ICL’s Business Innovation for Growth (BIG) accelerator illustrates how internal creativity can be mobilized to generate tangible sustainability solutions. While few initiatives combine such scale and cross-disciplinary collaboration, the principle behind it, empowering individuals to act, applies universally. From grassroots food recovery efforts to educational programs promoting mindful consumption, collective action is driving meaningful progress.
Public awareness is equally essential. Encouraging clearer food labeling, better meal planning, and conscious purchasing habits can significantly reduce household food waste, particularly in urban areas where overbuying and confusion over expiration dates are common. Lasting change begins when everyone—across industries and communities—takes responsibility for their role in the global food system.
Collaboration Beyond Borders
Solving global hunger demands unprecedented collaboration. Governments can establish supportive policies, such as food donation incentives, waste-reduction targets, and subsidies for cold storage, while private-sector innovators deliver scalable tools and technologies.

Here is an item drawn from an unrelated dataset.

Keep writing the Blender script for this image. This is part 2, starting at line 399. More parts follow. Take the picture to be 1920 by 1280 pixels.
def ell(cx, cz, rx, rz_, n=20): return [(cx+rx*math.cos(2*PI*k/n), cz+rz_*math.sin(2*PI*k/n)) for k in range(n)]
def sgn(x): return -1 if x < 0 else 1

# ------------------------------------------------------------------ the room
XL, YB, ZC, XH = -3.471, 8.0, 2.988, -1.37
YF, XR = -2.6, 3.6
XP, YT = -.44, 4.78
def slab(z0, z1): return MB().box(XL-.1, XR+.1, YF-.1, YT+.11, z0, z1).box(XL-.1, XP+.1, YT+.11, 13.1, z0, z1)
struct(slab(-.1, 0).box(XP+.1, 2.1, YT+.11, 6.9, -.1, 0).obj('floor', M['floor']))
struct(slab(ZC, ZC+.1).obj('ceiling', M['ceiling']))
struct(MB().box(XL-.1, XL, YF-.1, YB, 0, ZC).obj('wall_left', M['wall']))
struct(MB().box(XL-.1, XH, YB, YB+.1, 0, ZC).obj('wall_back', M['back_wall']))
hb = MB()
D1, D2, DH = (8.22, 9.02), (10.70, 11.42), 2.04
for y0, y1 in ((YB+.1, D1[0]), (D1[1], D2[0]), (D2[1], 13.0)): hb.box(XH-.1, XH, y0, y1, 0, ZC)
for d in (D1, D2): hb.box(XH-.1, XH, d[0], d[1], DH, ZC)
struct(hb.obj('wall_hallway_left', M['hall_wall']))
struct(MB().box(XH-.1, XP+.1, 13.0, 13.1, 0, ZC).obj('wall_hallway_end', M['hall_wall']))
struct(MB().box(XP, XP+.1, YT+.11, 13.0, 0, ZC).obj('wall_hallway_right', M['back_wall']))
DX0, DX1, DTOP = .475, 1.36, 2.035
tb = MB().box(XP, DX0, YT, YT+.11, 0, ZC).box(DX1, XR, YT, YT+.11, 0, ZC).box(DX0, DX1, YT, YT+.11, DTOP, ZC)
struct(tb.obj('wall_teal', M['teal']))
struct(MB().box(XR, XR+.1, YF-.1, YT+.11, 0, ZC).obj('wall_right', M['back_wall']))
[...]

International initiatives like the Food Loss and Waste Protocol, developed by the World Resources Institute, offer a common framework to measure progress. Shared data and open innovation networks will accelerate progress far faster than isolated efforts.
Meanwhile, organizations, startups, and research institutions worldwide are investing in sustainable farming, supply-chain transparency, and next-generation food preservation. ICL’s Food Technology Innovation efforts form one part of this global ecosystem—working in synergy with others to address food insecurity holistically.
A Path Forward
To solve world hunger, the global community must address both production and preservation, growth and equity, efficiency and access. We have enough knowledge, technology, and resources to feed everyone, the challenge is to align them effectively.
Reducing food waste and food insecurity simultaneously is among the most immediate and impactful steps we can take. It saves money, conserves resources, cuts emissions, and, most importantly, ensures that food nourishes people instead of being discarded.
Ending hunger isn’t just about growing more, it’s about growing smarter, sharing better, and wasting less.